Although shale gas has caused a great deal of excitement, there is uncertainty about actual reserves and what percentage of those reserves is recoverable. Moreover, European and Chinese shale plays are much deeper than those in the US, making drilling and extraction much more challenging. The need for refined drilling techniques and rigs will add to development time and cost.

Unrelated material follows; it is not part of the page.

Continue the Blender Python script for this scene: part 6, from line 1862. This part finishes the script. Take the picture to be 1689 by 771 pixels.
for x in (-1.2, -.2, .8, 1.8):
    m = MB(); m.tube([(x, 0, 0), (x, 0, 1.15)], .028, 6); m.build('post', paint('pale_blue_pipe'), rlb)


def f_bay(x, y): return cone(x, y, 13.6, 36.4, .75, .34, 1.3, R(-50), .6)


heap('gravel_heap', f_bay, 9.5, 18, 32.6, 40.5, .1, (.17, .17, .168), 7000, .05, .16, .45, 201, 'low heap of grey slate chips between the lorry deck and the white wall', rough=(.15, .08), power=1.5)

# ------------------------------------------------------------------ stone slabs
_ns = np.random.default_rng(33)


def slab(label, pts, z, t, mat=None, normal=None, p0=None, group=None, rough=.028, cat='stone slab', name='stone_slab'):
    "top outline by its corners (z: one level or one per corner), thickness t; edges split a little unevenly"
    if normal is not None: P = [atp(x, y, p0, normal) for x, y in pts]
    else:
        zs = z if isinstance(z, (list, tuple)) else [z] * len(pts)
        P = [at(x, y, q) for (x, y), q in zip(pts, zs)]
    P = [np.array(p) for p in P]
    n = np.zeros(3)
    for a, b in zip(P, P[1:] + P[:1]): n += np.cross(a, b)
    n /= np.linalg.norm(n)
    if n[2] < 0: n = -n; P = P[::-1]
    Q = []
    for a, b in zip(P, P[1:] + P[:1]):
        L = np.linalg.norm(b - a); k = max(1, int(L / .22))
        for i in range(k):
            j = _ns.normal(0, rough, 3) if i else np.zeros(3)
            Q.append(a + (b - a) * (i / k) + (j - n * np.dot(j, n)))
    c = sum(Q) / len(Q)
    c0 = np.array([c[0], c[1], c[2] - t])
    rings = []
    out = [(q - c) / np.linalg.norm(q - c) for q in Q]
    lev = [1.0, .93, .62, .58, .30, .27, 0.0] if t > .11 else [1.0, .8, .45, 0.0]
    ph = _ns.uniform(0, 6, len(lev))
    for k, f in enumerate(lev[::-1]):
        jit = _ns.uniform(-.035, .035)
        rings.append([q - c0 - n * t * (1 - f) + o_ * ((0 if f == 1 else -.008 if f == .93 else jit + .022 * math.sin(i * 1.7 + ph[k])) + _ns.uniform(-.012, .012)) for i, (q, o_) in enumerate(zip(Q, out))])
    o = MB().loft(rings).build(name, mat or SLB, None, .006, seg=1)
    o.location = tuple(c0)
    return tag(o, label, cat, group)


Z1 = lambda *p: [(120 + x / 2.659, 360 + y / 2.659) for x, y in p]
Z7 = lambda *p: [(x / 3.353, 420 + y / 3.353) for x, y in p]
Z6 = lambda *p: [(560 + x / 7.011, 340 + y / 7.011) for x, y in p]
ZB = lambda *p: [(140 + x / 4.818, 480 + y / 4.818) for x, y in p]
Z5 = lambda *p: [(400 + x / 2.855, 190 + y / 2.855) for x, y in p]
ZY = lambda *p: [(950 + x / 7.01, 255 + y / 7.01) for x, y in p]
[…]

Several additional challenges affect the O&G industry:

• Geographical and climate hazards in difficult-to-access locations
• O&G security risk in high consuming regions, especially China, India and Southeast Asia
• Low operational safety, high risk of spills, and environmental disasters
• Future projects classified as highly challenging in terms of technology and operational efficiency
• Uncertainty related to growth of alternative O&G markets
• Switch from oil-based technologies to substitutions such as biofuels and electric power
• Strict policies related to carbon emissions

The proper assessment of reserves and recovery rates will be crucial over the next two years. Focus on increasing production and reducing costs will also be priority in the short term. To that end, investments in advanced technologies such as horizontal drilling, hydraulic fracking, downspacing and deepwater drilling will rise.

“While there still remain uncertainties with respect to reserves, technologically superior extraction and production methods can exponentially improve recovery rates,” noted the Analyst. “Widening pipelines and terminals to connect production areas with refineries will hence be a key opportunity area for firms in the global O&G space.”